Sterling SEZ and Infrastructure Finance case

In this case12,
the Corporate Insolvency Resolution Process had commenced. The application of
the financial creditor initiating the Corporate Insolvency Resolution Process
was admitted, the Resolution Professional was appointed and moratorium was
declared.

 

The Enforcement
Directorate attached the assets of the corporate debtor. The Resolution
Professional informed the ED about the declaration of moratorium and sought
withdrawal of the attachment. However, the ED contended that the attached
properties constituted ‘proceeds of crime’ and, therefore, moratorium would not
be applicable to the proceedings under the PMLA. The adjudicating authority
under the Code was called upon to decide whether proceedings before the PMLA
Court in respect of attachment of properties were merely civil proceedings and,
accordingly, the adjudicating authority under the PMLA had no jurisdiction to
attach properties of the corporate debtor undergoing the Corporate Insolvency
Resolution Process.

 

After examining the relevant provisions of the Code and the PMLA, the
Adjudicating Authority under the Code held that the Adjudicating Authority
under the PMLA had no jurisdiction to attach properties of the corporate debtor
undergoing the Corporate Insolvency Resolution Process.

 

It also held that
the attachment order passed under the PMLA was non-est in law since it
was hit by declaration of moratorium under the Code. Accordingly, it was
finally held that the Resolution Professional could proceed to take charge of the properties as if there was no attachment order.

 

GOVERNMENT’S APPROACH

After completing
the resolution under the Code, several bidders faced demands from different
government authorities. The biggest concern, however, was the threat of
attachment under PMLA.

 

A number of
representations have been made by bidders to the Ministry of Corporate Affairs
on the issues pertaining to the PMLA, especially with regard to the attachment
of property.

 

In a holistic view
of the matter, it is suggested that the PMLA should either be amended or the
bidder should be allowed to revise the bid to the extent of the liability in
respect of the alleged ‘proceeds of crime’. The amount may be put in an escrow
account.

 

Government has taken cognisance of
this issue and has sought to amend the Code in December, 2019 to ring-fence the
prospective bidder for stressed assets against the liability for prior
offences.

 

__________________________________________-

1   Neeraj Jain vs. Yes Bank Ltd. (2019) 106
taxmann.com 35 (NCLAT)

2   Solidaire India Ltd. vs. Fair Growth AIR 2001
SC 958; Raman Ispat (P) Ltd. vs. Executive Engineer (Paschimanchal Vidyut
Vitran Nigam Ltd.) (2018) 97 taxmann.com 223 (NCLT-All).

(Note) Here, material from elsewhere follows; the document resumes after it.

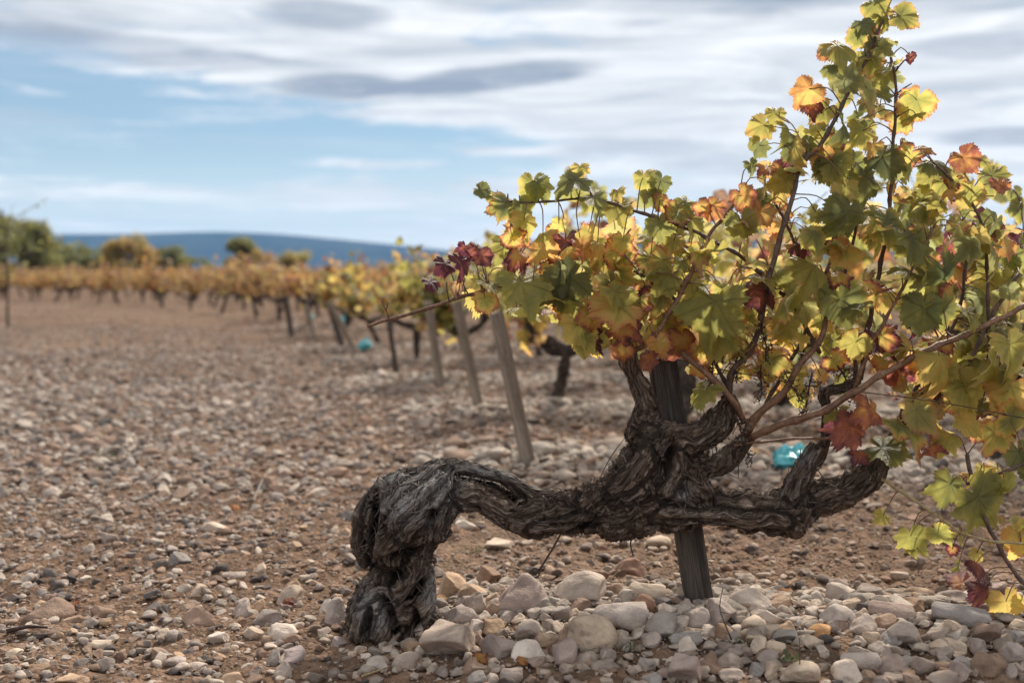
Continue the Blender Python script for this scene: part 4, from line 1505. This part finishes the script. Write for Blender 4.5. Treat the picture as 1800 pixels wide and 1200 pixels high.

3   Bank of India vs. Ketan Parekh AIR 2008 SC
2361; (2008) 8 SCC 148

4      Siddhi Vinayak Logistic Ltd. vs. Dy.
Director, DoE, Mumbai (2019) 101 taxmann.com 491 (PMLA-AT)

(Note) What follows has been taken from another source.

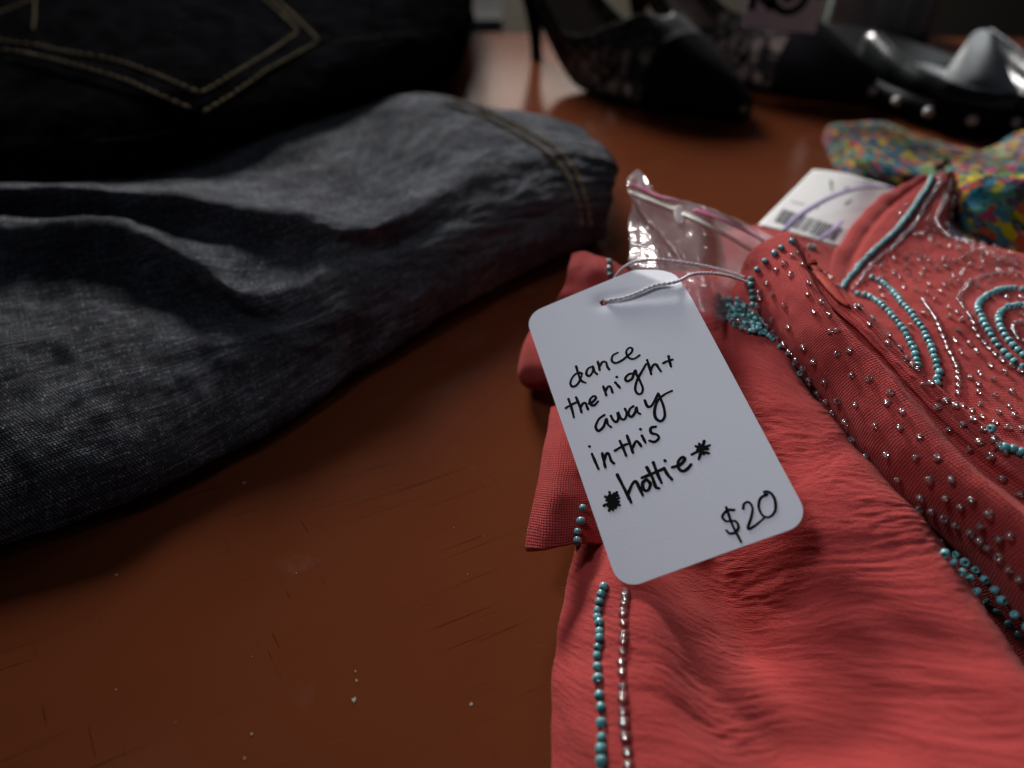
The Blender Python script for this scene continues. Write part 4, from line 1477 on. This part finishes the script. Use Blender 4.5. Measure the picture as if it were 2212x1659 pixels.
PRN = thing('printed_scarf', tuple(P(2000, 330, 0)), 'multicoloured speckled print cloth lying under the neckline of the coral dress', 'scarf')
ctl = [
    [(1788, 300, 0), (1800, 272, .002), (1850, 266, .004), (1900, 268, .006), (1960, 286, .006), (2020, 303, .006), (2080, 320, .006), (2130, 324, .006), (2180, 300, .010), (2260, 262, .014), (2400, 240, .02)],
    [(1783, 312, .0005), (1797, 284, .006), (1850, 280, .010), (1900, 286, .013), (1960, 304, .012), (2020, 320, .012), (2080, 334, .011), (2140, 336, .011), (2190, 322, .016), (2270, 290, .020), (2420, 270, .026)],
    [(1790, 335, .0005), (1815, 316, .007), (1860, 316, .013), (1910, 325, .016), (1970, 338, .016), (2030, 346, .016), (2090, 352, .017), (2150, 355, .018), (2210, 350, .021), (2300, 340, .025), (2440, 330, .028)],
    [(1803, 360, .0003), (1838, 350, .006), (1880, 356, .011), (1930, 366, .014), (1985, 374, .016), (2040, 376, .019), (2100, 378, .022), (2160, 380, .024), (2230, 378, .026), (2330, 375, .028), (2460, 370, .028)],
    [(1828, 386, .0), (1872, 390, .003), (1920, 404, .006), (1970, 414, .008), (2020, 414, .010), (2060, 410, .014), (2110, 410, .016), (2170, 412, .018), (2250, 412, .02), (2350, 412, .02), (2480, 412, .02)],
]
pr1 = Sheet(ctl, 110, 240, pr_disp)
pr1.obj('back_layer', MAT['printed'], PRN, .0008)
ctl = [
    [(2030, 392, .026), (2044, 362, .034), (2075, 358, .037), (2120, 364, .037), (2180, 366, .038), (2260, 370, .038), (2400, 370, .038)],
    [(2034, 410, .024), (2060, 392, .032), (2095, 392, .036), (2140, 396, .037), (2200, 400, .037), (2280, 405, .037), (2420, 405, .036)],
    [(2030, 440, .018), (2062, 440, .026), (2100, 438, .031), (2150, 440, .033), (2215, 446, .033), (2300, 450, .033), (2440, 450, .032)],
    [(2036, 482, .016), (2068, 482, .022), (2105, 482, .026), (2155, 486, .027), (2230, 495, .027), (2320, 500, .027), (2460, 500, .026)],
    [(2050, 520, .014), (2085, 522, .018), (2120, 528, .020), (2170, 536, .020), (2250, 548, .020), (2350, 556, .020), (2480, 560, .020)],
    [(2070, 560, .012), (2100, 560, .014), (2140, 565, .015), (2190, 575, .015), (2280, 590, .015), (2380, 600, .014), (2500, 600, .014)],
]
pr2 = Sheet(ctl, 120, 160, pr_disp)
pr2.obj('front_layer', MAT['printed'], PRN, .0008)
# dark edge binding
q = []
for x, y in smoothline([z5b(*p) for p in [(1290, 480), (1230, 530), (1180, 560)]], 16): 
    h = cast(x, y, [pr2, pr1, panel])
    if h: q.append(h[0] + h[1] * .0008)
q2 = []
for x, y in smoothline([(2072, 448), (2060, 465), (2054, 490), (2060, 510), (2085, 525)], 30):
    h = cast(x, y, [pr2, panel])
    if h: q2.append(h[0] + h[1] * .0006)
navy = mat_suede('navy_binding', (.012, .014, .035))
for qq, rad in ((q, .0011), (q2, .0008)):
    mb = MB()
    if len(qq) > 3:
        mb.add(*tube(qq, rad, 8))
        mb.obj('binding', navy, PRN)

# ------------------------------------------------------------------ barcode tag with lilac ribbon
BT = thing('barcode_tag', tuple(P(1760, 450, .022)), 'white card tag with printed barcode and lilac ribbon, between the bag and the printed cloth', 'price tag')
ctl = [
    [(*z2(790, 452), .0240), (*z2(900, 462), .0250), (*z2(1020, 482), .0255), (*z2(1130, 515), .0245), (*z2(1250, 550), .0215), (*z2(1400, 600), .0185)],
    [(*z2(668, 575), .0228), (*z2(790, 590), .0240), (*z2(920, 615), .0247), (*z2(1050, 655), .0240), (*z2(1190, 700), .0215), (*z2(1340, 750), .0185)],
    [(*z2(545, 698), .0218), (*z2(680, 722), .0230), (*z2(820, 755), .0238), (*z2(970, 800), .0235), (*z2(1120, 850), .0215), (*z2(1280, 900), .0185)],
    [(*z2(418, 825), .0208), (*z2(565, 858), .0222), (*z2(720, 898), .0230), (*z2(890, 950), .0230), (*z2(1050, 1000), .0215), (*z2(1210, 1060), .0185)],
]
bt = Sheet(ctl, 60, 60, None)
bt.obj('card', MAT['label'], BT, .0004)


def card_strip(pts, w, off, n=10):
    q = []
    for x, y in resample(pts, n=n):
        h = cast(x, y, [bt])
        if h: q.append((h[0] + h[1] * off, h[1]))
    V, F = [], []
    for i, (p, nn) in enumerate(q):
        t = (q[min(i + 1, len(q) - 1)][0] - q[max(i - 1, 0)][0]).normalized()
        s = nn.cross(t).normalized()
        V += [p - s * w / 2, p + s * w / 2]
    for i in range(len(q) - 1): F.append((2 * i, 2 * i + 1, 2 * i + 3, 2 * i + 2))
    return V, F


mb = MB()
random.seed(11)
t = 0.0
while t < 1:
    wdt = random.choice((.0005, .0005, .0009, .0013))
    x0, y0 = 560 + 400 * t, 770 + 130 * t
    mb.add(*card_strip([z2(x0 + 35, y0 - 48), z2(x0 - 28, y0 + 40)], wdt, .00012, 6))
    t += .035 + random.uniform(0, .03)
mb.obj('barcode', MAT['grey_ink'], BT, False)
mb = MB()
for a, b_ in (((905, 525), (915, 600)), ((918, 540), (905, 560)), ((640, 672), (730, 690)), ((1000, 572), (1045, 592)), ((1000, 690), (1045, 660)), ((760, 700), (830, 715)), ((985, 600), (1030, 575))):
    mb.add(*card_strip([z2(*a), z2(*b_)], .0007, .00014, 5))
mb.obj('writing', MAT['grey_ink'], BT, False)
mb = MB()
q = []
for (x, y), z in zip([z2(*p) for p in [(590, 870), (690, 770), (820, 685), (950, 622), (1090, 580), (1240, 568), (1370, 595), (1480, 650)]], (.0245, .0275, .0295, .0305, .031, .031, .030, .028)):
    q.append(P(x, y, z))
mb.add(*tube(catmull(np.array(q), 60), .0013, 8, flat=.25))
q = [P(*z2(*p), z) for p, z in (((830, 930), .026), ((890, 885), .0275), ((940, 845), .0275), ((985, 800), .026))]
mb.add(*tube(catmull(np.array(q), 30), .0009, 8, flat=.25))
mb.obj('ribbon', MAT['lilac'], BT)


# ------------------------------------------------------------------ black lace heels
def interp(tab, x):
    a = np.array(tab, float)
    return np.interp(x, a[:, 0], a[:, 1])


def make_heel():
    Wd = [(-.020, .003), (-.016, .014), (-.008, .021), (.01, .026), (.04, .028), (.065, .032), (.09, .038), (.12, .039), (.145, .035), (.17, .026), (.19, .0155), (.202, .008), (.208, .003)]
    Zf = [(-.02, .060), (0, .057), (.02, .049), (.04, .034), (.06, .017), (.078, .008), (.095, .0048), (.12, .004), (.208, .004)]
    Ht = [(-.02, .055), (.02, .058), (.05, .062), (.08, .066), (.10, .062), (.12, .052), (.14, .043), (.16, .034), (.18, .025), (.2, .015), (.208, .008)]
    Op = [(-.02, 58), (-.008, 50), (.006, 26), (.02, 11), (.04, 10), (.06, 13), (.08, 20), (.10, 30), (.118, 52), (.130, 90), (.3, 90)]
    xs = np.linspace(-.02, .208, 70)
    Wd = [(x, np.mean([interp(Wd, x + d) for d in (-.006, -.003, 0, .003, .006)])) for x in xs]
    Zf = [(x, np.mean([interp(Zf, x + d) for d in np.linspace(-.012, .012, 9)])) for x in xs]
    Ht = [(x, np.mean([interp(Ht, x + d) for d in np.linspace(-.008, .008, 7)])) for x in xs]
    NA = 44

    def upper(sel, mat, parent, name, grow=0.0, thick=.0013):
        V, F, idx = [], [], {}
        for i, x in enumerate(xs):
            w, z0, h = interp(Wd, x) + grow, interp(Zf, x), interp(Ht, x) + grow
            op = interp(Op, x)
            for k in range(NA + 1):
                # two walls, each sweeping from the sole edge up to the topline
                s = k / NA * 2 - 1
                ang = math.radians((1 - abs(s)) * op)
                yy = math.copysign(math.cos(ang) ** .75, s) * w
                zz = z0 + h * math.sin(ang) ** .85
                V.append((x, yy, zz))
        for i in range(len(xs) - 1):
            for k in range(NA):
                if k == NA // 2 - 1 or k == NA // 2:
                    if interp(Op, (xs[i] + xs[i + 1]) / 2) < 89.9: 
                        # opening: leave the middle pair out
                        pass
                if not sel((xs[i] + xs[i + 1]) / 2): continue
                a = i * (NA + 1) + k
                mid = NA // 2
                if interp(Op, xs[i]) < 89 and (k == mid or k == mid - 1): continue
                F.append((a, a + 1, a + NA + 2, a + NA + 1))
        o = link(name, mesh_pydata(V, F), mat, parent)
        bmx = bmesh.new(); bmx.from_mesh(o.data)
        bmesh.ops.delete(bmx, geom=[v for v in bmx.verts if not v.link_faces], context='VERTS')
        bmesh.ops.recalc_face_normals(bmx, faces=bmx.faces)
        bmx.to_mesh(o.data); bmx.free()
        md = o.modifiers.new('thickness', 'SOLIDIFY'); md.thickness = thick; md.offset = 0
        return o
    root = bpy.data.objects.new('high_heel', None)
    C.objects.link(root)
    root.empty_display_size = .02
    upper(lambda x: x <= .156, MAT['lace'], root, 'lace_upper')
    upper(lambda x: x > .148, MAT['suede'], root, 'toe_cap', .0007)
    # topline trim
    mb = MB()
    for sg in (-1, 1):
        q = []
        for x in np.linspace(-.02, .127, 50):
            w, z0, h, op = interp(Wd, x), interp(Zf, x), interp(Ht, x), interp(Op, x)
            a = math.radians(op * (1 - 1 / (NA / 2)))
            q.append((x, sg * math.cos(a) ** .75 * w, z0 + h * math.sin(a) ** .85))
        mb.add(*tube(q, .0014, 7))
    mb.obj('topline_trim', MAT['suede'], root)
    # sole and insole follow the footbed
    for nm, dz, th, mat, g in (('sole', -.0028, .0032, MAT['sole'], .0008), ('insole', .0016, .001, MAT['insole'], -.002)):
        V, F = [], []
        for x in xs:
            w, z0 = max(interp(Wd, x) + g, .0008), interp(Zf, x)
            for k in (-1, -.5, 0, .5, 1): V.append((x, k * w, z0 + dz))
            for k in (1, .5, 0, -.5, -1): V.append((x, k * w, z0 + dz + th))
        for i in range(len(xs) - 1):
            for k in range(10):
                a, b_ = i * 10 + k, i * 10 + (k + 1) % 10
                F.append((a, b_, b_ + 10, a + 10))
        F.append(tuple(range(10))[::-1]); F.append(tuple((len(xs) - 1) * 10 + k for k in range(10)))
        link(nm, mesh_pydata(V, F), mat, root)
    hp_ = [((-.004, 0, .0005), .0045), ((-.0045, 0, .004), .0044), ((-.006, 0, .020), .0052), ((-.0075, 0, .034), .0075), ((-.006, 0, .046), .0125), ((-.002, 0, .056), .0190)]
    A = catmull(np.array([list(p) + [r] for p, r in hp_]), 26)
    mb = MB(); mb.add(*tube([a[:3] for a in A], list(A[:, 3]), 16, up=(1, 0, 0)))
    mb.obj('heel', MAT['suede'], root)
    mb = MB(); mb.add(*tube([(-.004, 0, 0), (-.004, 0, .0035)], .0049, 16, up=(1, 0, 0)))
    mb.obj('heel_tip', MAT['rubber'], root)
    return root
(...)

5   Anil Goel, Liquidator, Rotomac Global (P)
Ltd. vs. Ms Ramanjit Kaur Sethi, Dy. Director, DoE (2019) 102 taxmann.com 152
(NCLT-All)

6   Varrsana Ispat Ltd. vs. Dy. Director, DoE
(2019) 108 taxmann.com 96 (NCL-AT) Per contra Asset Reconstruction Co. (India)
Ltd. (ARCIL) vs. Dy. Director (2019) 109 taxmann.com 192 (NCLT-Hyd.)

7   Varrsana Ispat Ltd. vs. Dy. Director, DoE
(2019) 108 taxmann.com 96 (NCL-AT)

8      PMT Machines Ltd. vs. Dy. Director, DoE
(2019) 111 taxmann.com 362 (PMLA-AT)

9 (2019] 104 taxmann.com 49 (Delhi)

10 Rotomac Global (P) Ltd. vs. Dy. Director, DoE
[2019] 108 taxmann.com 397 (NCLAT)


11 PMT Machines Ltd. vs. Dy. Director, DoE (2019) 111 taxmann.com 362
(PMLA-AT)

12 SREI Infrastructure Finance Ltd. vs. Sterling SEZ
& Infrastructure Finance Ltd. [2019] 105 taxmann.com 167 (NCLT – Mum.)